Some independents have tried to adopt new technology to reduce greenhouse gas emissions, Fuller said, pointing to Occidental Petroleum Corp.’s investment in direct air capture (Energywire, Jan. 10). But most independents are specialized operations focused on finding and producing oil.

"We’re learning how to use these other technologies, but that does not mean we have that sort of expertise. Our ability to manage natural gas is not translatable to running a windmill or installing solar panels," Fuller said. "That’s why you’re not likely to see other parts of the industry move into other parts of the energy market."

Deborah Gordon, who studies oil companies at Brown University, is similarly skeptical that a transition is underway. Many are quick to equate oil companies’ growing focus on renewables with a transition away from oil.

But the focus on renewables alone ignores the full breadth of the oil industry, she said. Take a scenario where adoption of electric vehicles becomes widespread. That would reduce gasoline demand, but refineries would still churn out diesel, jet fuel, asphalt and petrochemicals, Gordon noted.

"The consumer is not sovereign," she said. "The consumer can’t snap their fingers and get off everything in the whole barrel of oil."
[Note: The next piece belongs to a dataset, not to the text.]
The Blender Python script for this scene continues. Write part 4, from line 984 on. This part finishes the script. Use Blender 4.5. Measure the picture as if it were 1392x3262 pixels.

A true sign of a transition will come when oil companies change their refining process, Gordon reckons. Today, most refineries use hydrogen to turn crude oil into products like gasoline and diesel fuel. They produce that hydrogen with natural gas. When refiners start using electricity or landfill gas to produce hydrogen, it will show that the industry sees fundamental changes afoot, she said.

Webber, the University of Texas professor, acknowledges the transition remains in its early days but nonetheless sees a shift underway. Oil majors today are hiring his students to explore alternative technologies.

"If you follow the R&D dollars, which I think tell you where we’re going, I think the companies are making big bets on the future," he said.